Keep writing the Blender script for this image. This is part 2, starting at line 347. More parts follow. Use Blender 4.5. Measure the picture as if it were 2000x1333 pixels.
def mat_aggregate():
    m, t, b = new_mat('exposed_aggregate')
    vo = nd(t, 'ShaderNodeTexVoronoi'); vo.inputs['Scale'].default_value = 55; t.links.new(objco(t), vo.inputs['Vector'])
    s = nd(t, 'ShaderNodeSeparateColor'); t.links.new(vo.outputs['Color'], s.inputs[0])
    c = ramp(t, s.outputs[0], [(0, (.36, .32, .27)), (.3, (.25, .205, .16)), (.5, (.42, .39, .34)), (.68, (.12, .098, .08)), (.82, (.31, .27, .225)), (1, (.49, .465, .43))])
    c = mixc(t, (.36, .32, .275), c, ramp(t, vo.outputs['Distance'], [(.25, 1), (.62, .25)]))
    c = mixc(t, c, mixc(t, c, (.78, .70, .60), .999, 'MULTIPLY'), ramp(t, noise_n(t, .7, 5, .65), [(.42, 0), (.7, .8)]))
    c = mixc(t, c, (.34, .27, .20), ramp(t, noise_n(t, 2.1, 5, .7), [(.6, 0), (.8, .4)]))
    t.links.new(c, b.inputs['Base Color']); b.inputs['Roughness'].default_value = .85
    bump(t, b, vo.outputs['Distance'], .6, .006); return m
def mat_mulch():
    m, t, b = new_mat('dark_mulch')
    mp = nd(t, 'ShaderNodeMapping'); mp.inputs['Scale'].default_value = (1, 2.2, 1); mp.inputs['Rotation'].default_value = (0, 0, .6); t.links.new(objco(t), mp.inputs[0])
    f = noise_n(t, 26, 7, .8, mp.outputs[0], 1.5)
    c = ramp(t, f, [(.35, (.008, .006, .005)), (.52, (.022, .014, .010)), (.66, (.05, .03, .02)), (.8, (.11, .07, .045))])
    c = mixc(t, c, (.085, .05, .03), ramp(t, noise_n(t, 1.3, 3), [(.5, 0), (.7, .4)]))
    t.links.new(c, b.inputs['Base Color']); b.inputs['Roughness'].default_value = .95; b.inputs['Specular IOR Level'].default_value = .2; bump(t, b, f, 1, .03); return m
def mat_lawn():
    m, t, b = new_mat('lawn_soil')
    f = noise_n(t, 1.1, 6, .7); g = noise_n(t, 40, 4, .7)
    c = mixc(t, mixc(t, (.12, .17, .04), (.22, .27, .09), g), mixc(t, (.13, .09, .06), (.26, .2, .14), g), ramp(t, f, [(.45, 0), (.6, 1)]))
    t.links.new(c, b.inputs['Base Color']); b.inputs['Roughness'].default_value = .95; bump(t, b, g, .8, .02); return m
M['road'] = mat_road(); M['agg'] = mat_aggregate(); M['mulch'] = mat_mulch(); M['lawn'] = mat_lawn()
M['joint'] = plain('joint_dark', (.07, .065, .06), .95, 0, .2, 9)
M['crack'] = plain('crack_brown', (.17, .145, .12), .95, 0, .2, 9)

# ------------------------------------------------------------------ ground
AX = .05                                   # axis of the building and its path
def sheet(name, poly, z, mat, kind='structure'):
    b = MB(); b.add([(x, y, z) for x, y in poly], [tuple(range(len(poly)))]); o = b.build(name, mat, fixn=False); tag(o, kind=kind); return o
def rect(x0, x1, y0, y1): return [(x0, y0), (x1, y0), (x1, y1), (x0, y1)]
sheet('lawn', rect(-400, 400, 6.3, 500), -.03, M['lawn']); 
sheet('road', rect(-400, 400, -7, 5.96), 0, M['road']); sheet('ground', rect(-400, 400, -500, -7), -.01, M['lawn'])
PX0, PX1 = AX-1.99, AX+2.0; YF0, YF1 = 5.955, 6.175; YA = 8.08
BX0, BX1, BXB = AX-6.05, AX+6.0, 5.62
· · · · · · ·
Directions for this task
Copy the material above, line for line.

Answer
Keep writing the Blender script for this image. This is part 2, starting at line 347. More parts follow. Use Blender 4.5. Measure the picture as if it were 2000x1333 pixels.
def mat_aggregate():
    m, t, b = new_mat('exposed_aggregate')
    vo = nd(t, 'ShaderNodeTexVoronoi'); vo.inputs['Scale'].default_value = 55; t.links.new(objco(t), vo.inputs['Vector'])
    s = nd(t, 'ShaderNodeSeparateColor'); t.links.new(vo.outputs['Color'], s.inputs[0])
    c = ramp(t, s.outputs[0], [(0, (.36, .32, .27)), (.3, (.25, .205, .16)), (.5, (.42, .39, .34)), (.68, (.12, .098, .08)), (.82, (.31, .27, .225)), (1, (.49, .465, .43))])
    c = mixc(t, (.36, .32, .275), c, ramp(t, vo.outputs['Distance'], [(.25, 1), (.62, .25)]))
    c = mixc(t, c, mixc(t, c, (.78, .70, .60), .999, 'MULTIPLY'), ramp(t, noise_n(t, .7, 5, .65), [(.42, 0), (.7, .8)]))
    c = mixc(t, c, (.34, .27, .20), ramp(t, noise_n(t, 2.1, 5, .7), [(.6, 0), (.8, .4)]))
    t.links.new(c, b.inputs['Base Color']); b.inputs['Roughness'].default_value = .85
    bump(t, b, vo.outputs['Distance'], .6, .006); return m
def mat_mulch():
    m, t, b = new_mat('dark_mulch')
    mp = nd(t, 'ShaderNodeMapping'); mp.inputs['Scale'].default_value = (1, 2.2, 1); mp.inputs['Rotation'].default_value = (0, 0, .6); t.links.new(objco(t), mp.inputs[0])
    f = noise_n(t, 26, 7, .8, mp.outputs[0], 1.5)
    c = ramp(t, f, [(.35, (.008, .006, .005)), (.52, (.022, .014, .010)), (.66, (.05, .03, .02)), (.8, (.11, .07, .045))])
    c = mixc(t, c, (.085, .05, .03), ramp(t, noise_n(t, 1.3, 3), [(.5, 0), (.7, .4)]))
    t.links.new(c, b.inputs['Base Color']); b.inputs['Roughness'].default_value = .95; b.inputs['Specular IOR Level'].default_value = .2; bump(t, b, f, 1, .03); return m
def mat_lawn():
    m, t, b = new_mat('lawn_soil')
    f = noise_n(t, 1.1, 6, .7); g = noise_n(t, 40, 4, .7)
    c = mixc(t, mixc(t, (.12, .17, .04), (.22, .27, .09), g), mixc(t, (.13, .09, .06), (.26, .2, .14), g), ramp(t, f, [(.45, 0), (.6, 1)]))
    t.links.new(c, b.inputs['Base Color']); b.inputs['Roughness'].default_value = .95; bump(t, b, g, .8, .02); return m
M['road'] = mat_road(); M['agg'] = mat_aggregate(); M['mulch'] = mat_mulch(); M['lawn'] = mat_lawn()
M['joint'] = plain('joint_dark', (.07, .065, .06), .95, 0, .2, 9)
M['crack'] = plain('crack_brown', (.17, .145, .12), .95, 0, .2, 9)

# ------------------------------------------------------------------ ground
AX = .05                                   # axis of the building and its path
def sheet(name, poly, z, mat, kind='structure'):
    b = MB(); b.add([(x, y, z) for x, y in poly], [tuple(range(len(poly)))]); o = b.build(name, mat, fixn=False); tag(o, kind=kind); return o
def rect(x0, x1, y0, y1): return [(x0, y0), (x1, y0), (x1, y1), (x0, y1)]
sheet('lawn', rect(-400, 400, 6.3, 500), -.03, M['lawn']); 
sheet('road', rect(-400, 400, -7, 5.96), 0, M['road']); sheet('ground', rect(-400, 400, -500, -7), -.01, M['lawn'])
PX0, PX1 = AX-1.99, AX+2.0; YF0, YF1 = 5.955, 6.175; YA = 8.08
BX0, BX1, BXB = AX-6.05, AX+6.0, 5.62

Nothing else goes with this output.